Saturday, September 6, 2014

Brotherhood in the Cemetery

Carmine Colacci, a great-grandfather of mine, was born in the small mountain town of Bojano located in the Molise region of Italy. When he was 19, he sailed to America leaving behind his father and siblings. He never returned to Italy.

Recently, I connected with a gentleman who also has family from Bojano and planned to travel back there this summer. He offered to walk the town cemetery and take photos of any Colacci graves. Neither of us realized the enormity of the task and that the cemetery was filled with Colaccis. It shouldn't have been a surprise considering that the family has roots in the village that are centuries old.

This week, I received a CD with dozens of photos of tombstones engraved with the family surname. It was a genealogical treasure trove. However, what really catapulted this collection into the stratosphere is the Italian penchant for including photographs of the deceased on their headstones. 
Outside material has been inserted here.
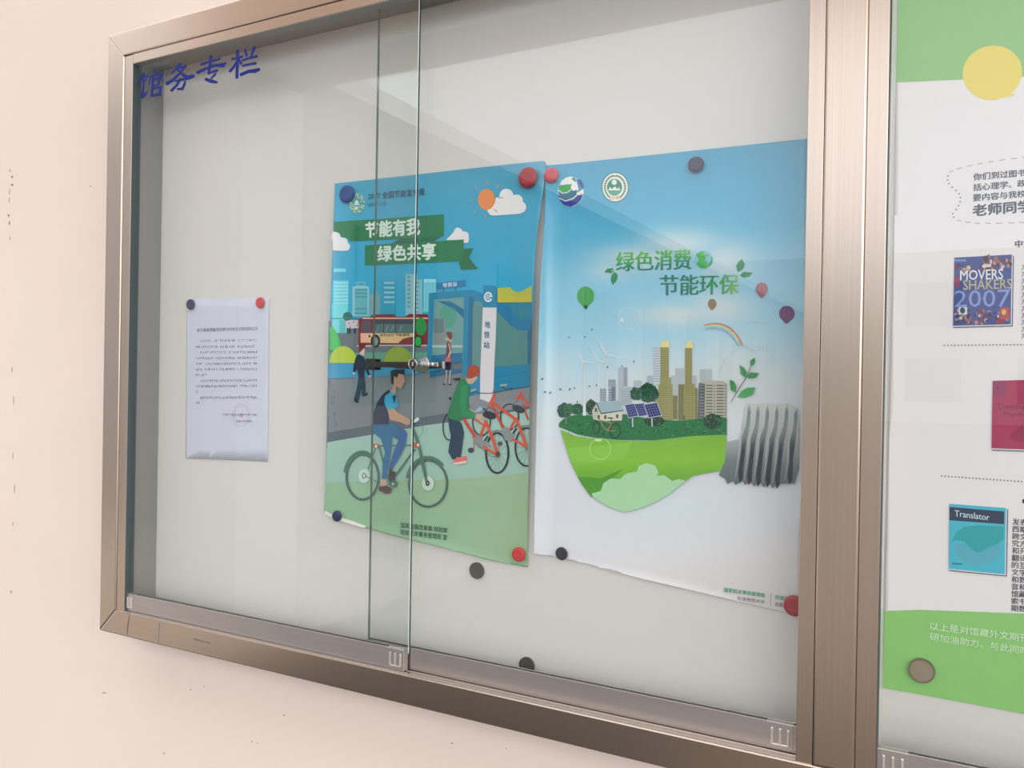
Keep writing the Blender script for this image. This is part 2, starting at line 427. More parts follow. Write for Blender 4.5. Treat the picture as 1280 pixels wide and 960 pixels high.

As a result, I was able to see - for the first time ever - photographs of Carmine's brothers Angelo and Michele, and even a half-brother Giuseppe.

Angelo Colacci*
Michele Colacci*
Giuseppe Colacci*
Unfortunately, Italy disinters burials after a few decades to conserve space and make way for the newly deceased. It's a somewhat common practice in Europe where land is limited. This means that there were no graves or accompanying photographs for Carmine's parents Nunzio Colacci and Lucia Serafina Rico. I'm sure, though, that somewhere in Bojano there's a Colacci descendant with an old photo album that includes pictures of Nunzio and Serafina. Someday they'll turn up.